Illegal Fishing: Cartels Expand Criminal Activity Beyond Drug, Human Smuggling

WASHINGTON, D.C. – The modern cartels in Mexico supply the illicit drug market in America, but they’ve also shifted to new criminal schemes, diversifying into kidnapping, extortion, illegal mining, petroleum theft and illegal fishing.

President Donald Trump moved to classify the six Mexican cartels as foreign terrorist organizations early in his term. Experts often call them transnational criminal organizations because their reach has expanded into other illegal markets. The U.S. Drug Enforcement Agency and Treasury Department also are targeting cartels for moving black-market oil and gas across the Texas-Mexico border, The Center Square reported.

Cartels use other violent criminal activities to protect their drug operations and grow revenue, according to the DEA report. They also engage in money laundering, extortion, petroleum theft, theft of other natural resources, weapons trafficking, human smuggling, prostitution, and illegal wildlife trade.

The illicit profits from these peripheral activities make the cartels more resilient and increase their ability to expand, according to the DEA report.

In November, the U.S. Treasury Department hit five members of the Gulf Cartel with sanctions over the group’s illegal fishing in the Gulf of America, which includes illicit trade in red snapper and shark species. For this, they use small, fast-boat operations called “lanchas.” The Gulf Cartel’s illegal fishing operations are based out of Playa Bagdad, also known as Playa Costa Azul, a beach several miles south of the U.S. border. Cartels use the same fast boats to smuggle drugs and people, as well.

“Treasury, as part of a whole-of-government approach to combatting transnational criminal organizations, remains committed to disrupting these networks and restricting these groups’ ability to profit from these activities,” Treasury officials said at the time.

Illegal, unreported, and unregulated fishing often involves forced labor and human rights abuses. Unregulated fishing practices further pose issues for ocean health and are one cause of global overfishing. They also contribute to the collapse or decline of fisheries that are critical to the economic growth, food systems, and ecosystems of countries worldwide, Treasury noted.

Cartels began muscling in on illegal fishing years ago and have only grown bolder, said Vanda Felbab-Brown, a senior fellow in the Strobe Talbott Center for Security, Strategy, and Technology in the Foreign Policy program at Brookings.

The takeover started with criminal groups targeting fishers poaching protected species. Then they started extorting and regulating fishers harvesting low-value seafood. Cartels often only allowed fishers to sell solely to them.

“Large companies fishing high-value species, particularly for export, were the last to be targeted, but are increasingly under pressure too,” Felbab-Brown noted in a Brookings report.

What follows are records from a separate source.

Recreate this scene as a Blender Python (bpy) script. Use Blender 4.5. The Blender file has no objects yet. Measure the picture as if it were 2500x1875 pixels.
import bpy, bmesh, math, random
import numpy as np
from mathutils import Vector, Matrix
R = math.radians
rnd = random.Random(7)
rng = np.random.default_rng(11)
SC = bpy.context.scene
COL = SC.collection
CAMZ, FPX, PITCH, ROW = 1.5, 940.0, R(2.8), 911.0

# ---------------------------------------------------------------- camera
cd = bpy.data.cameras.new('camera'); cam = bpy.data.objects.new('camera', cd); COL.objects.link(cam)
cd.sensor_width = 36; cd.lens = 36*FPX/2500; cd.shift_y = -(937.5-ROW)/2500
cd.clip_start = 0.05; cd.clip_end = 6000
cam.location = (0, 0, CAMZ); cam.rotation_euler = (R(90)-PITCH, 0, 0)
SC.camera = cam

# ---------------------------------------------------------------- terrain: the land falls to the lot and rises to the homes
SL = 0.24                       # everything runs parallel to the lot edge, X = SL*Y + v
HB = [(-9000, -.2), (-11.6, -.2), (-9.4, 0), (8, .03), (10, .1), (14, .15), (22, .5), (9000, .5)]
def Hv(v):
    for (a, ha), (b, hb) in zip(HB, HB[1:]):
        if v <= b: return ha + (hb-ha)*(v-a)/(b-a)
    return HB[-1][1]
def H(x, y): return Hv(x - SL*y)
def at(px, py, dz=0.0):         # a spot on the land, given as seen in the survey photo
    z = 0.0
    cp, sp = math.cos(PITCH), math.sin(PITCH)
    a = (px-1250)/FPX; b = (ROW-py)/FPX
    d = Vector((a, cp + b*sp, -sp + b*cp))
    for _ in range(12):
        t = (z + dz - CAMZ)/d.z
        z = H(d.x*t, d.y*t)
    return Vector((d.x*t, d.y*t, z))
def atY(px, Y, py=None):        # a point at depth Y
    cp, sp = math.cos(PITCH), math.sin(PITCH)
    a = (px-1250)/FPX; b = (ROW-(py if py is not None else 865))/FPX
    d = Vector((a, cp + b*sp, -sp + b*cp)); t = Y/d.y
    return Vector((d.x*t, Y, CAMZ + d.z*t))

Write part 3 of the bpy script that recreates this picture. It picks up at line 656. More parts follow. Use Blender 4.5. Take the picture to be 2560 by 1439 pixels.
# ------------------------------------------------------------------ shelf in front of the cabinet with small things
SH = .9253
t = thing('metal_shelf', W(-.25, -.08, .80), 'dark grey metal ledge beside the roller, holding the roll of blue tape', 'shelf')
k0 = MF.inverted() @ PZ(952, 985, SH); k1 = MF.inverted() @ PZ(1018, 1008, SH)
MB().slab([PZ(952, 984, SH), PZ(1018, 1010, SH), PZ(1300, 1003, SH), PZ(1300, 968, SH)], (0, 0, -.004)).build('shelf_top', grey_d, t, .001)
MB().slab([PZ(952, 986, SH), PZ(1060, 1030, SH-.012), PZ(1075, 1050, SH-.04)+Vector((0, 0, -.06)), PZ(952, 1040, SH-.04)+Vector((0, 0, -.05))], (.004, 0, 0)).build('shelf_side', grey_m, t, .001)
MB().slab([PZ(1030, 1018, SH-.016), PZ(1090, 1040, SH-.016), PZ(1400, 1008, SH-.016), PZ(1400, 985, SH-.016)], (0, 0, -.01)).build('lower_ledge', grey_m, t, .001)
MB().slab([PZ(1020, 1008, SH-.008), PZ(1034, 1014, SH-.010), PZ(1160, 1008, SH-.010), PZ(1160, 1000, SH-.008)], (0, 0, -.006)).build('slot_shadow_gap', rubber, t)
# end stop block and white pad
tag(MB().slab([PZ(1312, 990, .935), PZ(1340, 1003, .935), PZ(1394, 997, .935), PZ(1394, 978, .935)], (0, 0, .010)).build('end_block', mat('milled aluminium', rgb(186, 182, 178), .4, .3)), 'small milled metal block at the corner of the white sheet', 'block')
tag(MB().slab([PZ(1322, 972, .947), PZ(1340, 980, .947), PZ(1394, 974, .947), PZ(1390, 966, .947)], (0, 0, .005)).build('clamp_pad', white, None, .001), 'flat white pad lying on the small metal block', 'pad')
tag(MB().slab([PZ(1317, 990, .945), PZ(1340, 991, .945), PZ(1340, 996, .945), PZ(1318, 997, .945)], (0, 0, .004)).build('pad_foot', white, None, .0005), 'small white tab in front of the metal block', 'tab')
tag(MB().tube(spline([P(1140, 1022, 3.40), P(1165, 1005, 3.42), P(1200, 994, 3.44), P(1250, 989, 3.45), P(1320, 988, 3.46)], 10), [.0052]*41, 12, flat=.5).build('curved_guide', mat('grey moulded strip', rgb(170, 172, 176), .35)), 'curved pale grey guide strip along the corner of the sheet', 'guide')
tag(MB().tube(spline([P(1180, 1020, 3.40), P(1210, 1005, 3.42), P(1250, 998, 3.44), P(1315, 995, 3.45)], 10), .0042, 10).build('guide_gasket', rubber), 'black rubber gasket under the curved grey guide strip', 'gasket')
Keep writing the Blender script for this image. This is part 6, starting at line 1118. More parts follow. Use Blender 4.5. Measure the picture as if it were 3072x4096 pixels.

Cartels sometimes demand that communities sell them their fish harvests under threat of death. Other times, they tell the locals what species they want and set quotas for delivery. Cartels “violently punish non-compliance with those demands,” Felbab-Brown noted. That’s not the only difference. Cartels sometimes only pay in illegal drugs, such as methamphetamine.

It’s not just fishing; the cartels’ reach extends to processing and sales.

“Next, they establish halcones (spy) presence in communities and processing plants and demand that the processing plants process seafood brought in by the cartels and fake documents for it,” Felbab-Brown noted.

DEA officials are targeting a Mexican transnational criminal organization, recently designated as a foreign terrorist organization, involved in smuggling methamphetamine, heroin, and black-market oil and gas across the Texas-Mexico border. The investigation has identified multiple cartel leaders who have ties to multiple cartels in Mexico. Officials said the ongoing investigation found the criminal groups were stealing and smuggling crude oil from PEMEX, Mexico’s state-owned petroleum company, into the United States. The groups then sell the stolen oil to U.S. oil and gas companies as part of a sophisticated trade-based money laundering scheme.

This could be pushing up prices at the pump for U.S. drivers.

“It is estimated that Mexico is losing tens of billions in tax revenue annually, while simultaneously costing the U.S. oil and gas companies billions of dollars annually due to a decline in petroleum imports and exports during this same period,” the DEA report noted. “The focus will now shift to U.S. companies and members involved in facilitating this illicit Mexican petroleum smuggling operation.”